Avoir le trac

Il ne semble pas que les comédiens aient le trac depuis très longtemps ; du moins s'ils avaient cette peur ou angoisse irraisonnée que l'on ressent avant d'affronter le public, ils n'avaient pas le mot. 
Le trac daterait de la première moitié du XIXe siècle, mais Littré l'ignore, ce qui indique qu'il n'était pas d'un usage courant avant la fin du siècle. Cependant, il n'a pas l'air d'être de formation argotique car il est passé tout de suite dans la langue familière de la bonne société.
Les Goncourt notent dans leur Journal à la date du 3 mars 1885 : « Au fond, cet article du Gaulois me donne le trac.
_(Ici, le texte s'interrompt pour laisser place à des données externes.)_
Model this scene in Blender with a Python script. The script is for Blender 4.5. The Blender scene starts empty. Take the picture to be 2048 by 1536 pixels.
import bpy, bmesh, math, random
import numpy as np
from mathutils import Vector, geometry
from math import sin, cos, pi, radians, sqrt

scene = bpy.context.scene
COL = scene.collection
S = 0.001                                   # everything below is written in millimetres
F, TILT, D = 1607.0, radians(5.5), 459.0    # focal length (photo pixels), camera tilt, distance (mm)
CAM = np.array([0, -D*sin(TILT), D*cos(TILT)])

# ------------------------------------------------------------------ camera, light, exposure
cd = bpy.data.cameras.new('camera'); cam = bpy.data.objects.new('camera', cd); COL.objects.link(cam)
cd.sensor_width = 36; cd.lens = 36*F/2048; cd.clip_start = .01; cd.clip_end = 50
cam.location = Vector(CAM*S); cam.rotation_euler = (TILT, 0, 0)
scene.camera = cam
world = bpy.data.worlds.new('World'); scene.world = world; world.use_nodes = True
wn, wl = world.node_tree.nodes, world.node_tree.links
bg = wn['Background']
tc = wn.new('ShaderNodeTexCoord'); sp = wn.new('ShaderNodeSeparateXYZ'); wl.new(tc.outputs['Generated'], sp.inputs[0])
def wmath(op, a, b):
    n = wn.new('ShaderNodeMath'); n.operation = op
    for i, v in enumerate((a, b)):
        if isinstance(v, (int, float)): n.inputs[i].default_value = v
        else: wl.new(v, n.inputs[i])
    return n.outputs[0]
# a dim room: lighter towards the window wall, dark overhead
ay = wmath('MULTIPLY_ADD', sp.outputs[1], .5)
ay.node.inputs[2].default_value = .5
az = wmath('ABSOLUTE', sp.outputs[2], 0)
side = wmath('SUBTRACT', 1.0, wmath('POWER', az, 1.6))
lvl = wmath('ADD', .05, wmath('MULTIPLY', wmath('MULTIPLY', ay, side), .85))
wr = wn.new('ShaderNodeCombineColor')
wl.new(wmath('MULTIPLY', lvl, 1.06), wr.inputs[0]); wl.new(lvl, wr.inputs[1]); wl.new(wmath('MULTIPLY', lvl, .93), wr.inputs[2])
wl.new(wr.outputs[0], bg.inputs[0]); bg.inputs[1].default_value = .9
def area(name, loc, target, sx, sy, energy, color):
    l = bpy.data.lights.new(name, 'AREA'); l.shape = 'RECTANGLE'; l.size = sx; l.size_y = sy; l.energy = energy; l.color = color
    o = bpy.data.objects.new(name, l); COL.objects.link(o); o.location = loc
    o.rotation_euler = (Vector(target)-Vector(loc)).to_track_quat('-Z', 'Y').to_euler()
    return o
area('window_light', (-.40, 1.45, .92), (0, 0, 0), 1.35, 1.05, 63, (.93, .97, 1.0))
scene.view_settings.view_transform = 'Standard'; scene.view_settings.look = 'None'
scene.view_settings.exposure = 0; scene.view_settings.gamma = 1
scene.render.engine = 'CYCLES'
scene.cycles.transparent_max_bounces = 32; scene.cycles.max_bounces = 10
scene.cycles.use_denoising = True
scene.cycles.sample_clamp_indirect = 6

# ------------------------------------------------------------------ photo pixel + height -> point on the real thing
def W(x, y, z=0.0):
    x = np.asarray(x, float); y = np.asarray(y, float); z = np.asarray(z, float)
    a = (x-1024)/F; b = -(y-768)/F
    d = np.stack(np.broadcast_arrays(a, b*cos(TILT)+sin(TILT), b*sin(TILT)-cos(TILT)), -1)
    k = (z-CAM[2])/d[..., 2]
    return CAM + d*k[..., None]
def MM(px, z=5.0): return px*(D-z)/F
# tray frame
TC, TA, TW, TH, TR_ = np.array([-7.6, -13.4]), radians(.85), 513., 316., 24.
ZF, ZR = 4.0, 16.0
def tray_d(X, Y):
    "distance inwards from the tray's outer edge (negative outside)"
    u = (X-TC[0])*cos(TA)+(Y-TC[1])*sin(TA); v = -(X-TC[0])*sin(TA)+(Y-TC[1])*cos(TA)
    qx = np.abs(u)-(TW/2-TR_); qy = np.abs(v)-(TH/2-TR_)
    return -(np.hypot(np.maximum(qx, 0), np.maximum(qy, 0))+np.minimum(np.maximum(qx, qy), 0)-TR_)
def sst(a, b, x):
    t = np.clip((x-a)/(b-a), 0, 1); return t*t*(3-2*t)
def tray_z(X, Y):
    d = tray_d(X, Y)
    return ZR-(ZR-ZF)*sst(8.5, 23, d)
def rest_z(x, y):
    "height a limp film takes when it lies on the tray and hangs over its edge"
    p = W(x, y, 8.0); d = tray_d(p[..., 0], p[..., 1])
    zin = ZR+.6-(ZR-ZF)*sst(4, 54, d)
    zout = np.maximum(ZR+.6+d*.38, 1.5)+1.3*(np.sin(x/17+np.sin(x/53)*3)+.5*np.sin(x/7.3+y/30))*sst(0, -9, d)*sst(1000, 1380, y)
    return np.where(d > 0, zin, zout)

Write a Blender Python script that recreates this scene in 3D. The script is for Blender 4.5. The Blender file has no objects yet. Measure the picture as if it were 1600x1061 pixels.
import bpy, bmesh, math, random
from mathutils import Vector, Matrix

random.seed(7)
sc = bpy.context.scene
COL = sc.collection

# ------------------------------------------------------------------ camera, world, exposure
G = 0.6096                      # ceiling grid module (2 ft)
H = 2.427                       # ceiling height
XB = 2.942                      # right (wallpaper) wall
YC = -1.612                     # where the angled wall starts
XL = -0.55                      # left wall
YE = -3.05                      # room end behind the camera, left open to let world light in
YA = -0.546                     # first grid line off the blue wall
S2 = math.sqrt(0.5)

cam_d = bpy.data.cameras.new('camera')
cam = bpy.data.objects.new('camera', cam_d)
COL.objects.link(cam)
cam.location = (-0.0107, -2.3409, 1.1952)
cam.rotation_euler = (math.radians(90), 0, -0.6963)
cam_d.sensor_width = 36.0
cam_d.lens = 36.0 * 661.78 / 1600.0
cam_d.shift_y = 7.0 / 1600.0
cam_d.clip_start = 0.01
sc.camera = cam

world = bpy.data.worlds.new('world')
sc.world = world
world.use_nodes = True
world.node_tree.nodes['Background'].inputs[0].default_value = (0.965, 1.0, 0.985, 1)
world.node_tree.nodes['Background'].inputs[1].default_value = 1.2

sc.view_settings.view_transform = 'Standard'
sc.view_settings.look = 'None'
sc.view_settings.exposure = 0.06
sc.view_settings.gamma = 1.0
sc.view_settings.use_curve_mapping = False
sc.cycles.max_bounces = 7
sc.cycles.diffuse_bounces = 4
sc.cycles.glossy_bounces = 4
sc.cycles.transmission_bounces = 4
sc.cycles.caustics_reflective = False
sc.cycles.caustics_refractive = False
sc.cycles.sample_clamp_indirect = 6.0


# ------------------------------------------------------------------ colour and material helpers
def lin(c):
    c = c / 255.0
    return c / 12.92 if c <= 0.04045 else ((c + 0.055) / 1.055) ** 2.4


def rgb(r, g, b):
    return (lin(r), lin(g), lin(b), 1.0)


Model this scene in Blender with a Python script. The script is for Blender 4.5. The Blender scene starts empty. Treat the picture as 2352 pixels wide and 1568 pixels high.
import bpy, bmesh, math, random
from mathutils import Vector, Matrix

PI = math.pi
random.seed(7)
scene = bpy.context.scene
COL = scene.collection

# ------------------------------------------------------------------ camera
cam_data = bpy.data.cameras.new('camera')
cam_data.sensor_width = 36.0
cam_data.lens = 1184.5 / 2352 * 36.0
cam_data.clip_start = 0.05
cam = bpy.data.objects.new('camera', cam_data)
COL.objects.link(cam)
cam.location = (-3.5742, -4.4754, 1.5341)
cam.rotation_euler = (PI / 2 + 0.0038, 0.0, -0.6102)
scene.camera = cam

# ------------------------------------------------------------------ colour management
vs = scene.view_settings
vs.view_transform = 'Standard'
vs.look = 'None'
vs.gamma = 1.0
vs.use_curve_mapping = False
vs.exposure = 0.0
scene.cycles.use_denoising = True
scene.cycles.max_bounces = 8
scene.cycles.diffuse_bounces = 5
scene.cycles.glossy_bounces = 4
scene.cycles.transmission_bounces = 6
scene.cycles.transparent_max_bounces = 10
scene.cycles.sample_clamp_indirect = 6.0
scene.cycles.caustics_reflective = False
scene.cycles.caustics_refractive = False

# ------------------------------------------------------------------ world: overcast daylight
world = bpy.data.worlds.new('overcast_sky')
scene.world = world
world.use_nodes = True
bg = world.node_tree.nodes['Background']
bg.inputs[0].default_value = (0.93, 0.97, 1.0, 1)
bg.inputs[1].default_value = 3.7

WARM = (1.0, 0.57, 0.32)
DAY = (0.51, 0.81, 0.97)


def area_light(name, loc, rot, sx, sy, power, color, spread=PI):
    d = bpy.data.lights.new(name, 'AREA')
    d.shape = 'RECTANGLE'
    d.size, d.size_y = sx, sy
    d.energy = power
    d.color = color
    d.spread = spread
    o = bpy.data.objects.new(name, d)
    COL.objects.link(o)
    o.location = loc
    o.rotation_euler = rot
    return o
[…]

Car si ce soir, il y a quelques sifflets, avec tout ce qu'il y aura dans la salle de mauvaises dispositions latentes, chez la plupart de mes confrères, c'est une partie compromise, un four quoi, encore », (Robert).
La formation du mot tient peut-être au claquement des dents de celui qui a très peur — et donc aussi un très gros tracas ! Furetière signalait déjà le trac sous forme de bruit : « Terme factice & populaire, qui exprime le bruit d'une chose qui se remue avec violence, & qui a donné le nom au jeu de Triquetrac. »
En tout cas, son premier emploi paraît venir non du théâtre, mais du collège. G. Gougenheim cite un petit vocabulaire collégien de 1845 où le trac apparaît avec définition et exemple : « Trac, taf (avoir le). Avoir peur, caponner : Adrien a le trac quand Laveau veut le bûcher (le battre). »
Ce même ouvrage (Les Mystères des collèges d'Albanès, aux éditions G. Harvard, 1845) donne pour exemples dans la même liste : bahut, cafarder, voyou, etc., pour appartenir à un jargon encore relativement secret, ainsi d'ailleurs que copain, pion, et truc, lesquels sont des mots de très ancien français et dont les deux premiers au moins ont effectivement repris essor chez les collégiens du XIXe siècle. 
Cela dit, ces mots de 1845 avaient peut-être un demi- siècle d'existence ou davantage entre les pupitres. Et s'ils étaient familiers, ils n'étaient pas vulgaires ! Ce monde de petits-bourgeois fortunés qui peuplaient les collèges ne se seraient pas permis !
Ce qui tendrait à expliquer que le trac ait pu réapparaître quelques dizaines d'années plus tard sous la plume des écrivains et des échotiers, par allusion familière aux bancs des écoles où ils l'avaient appris.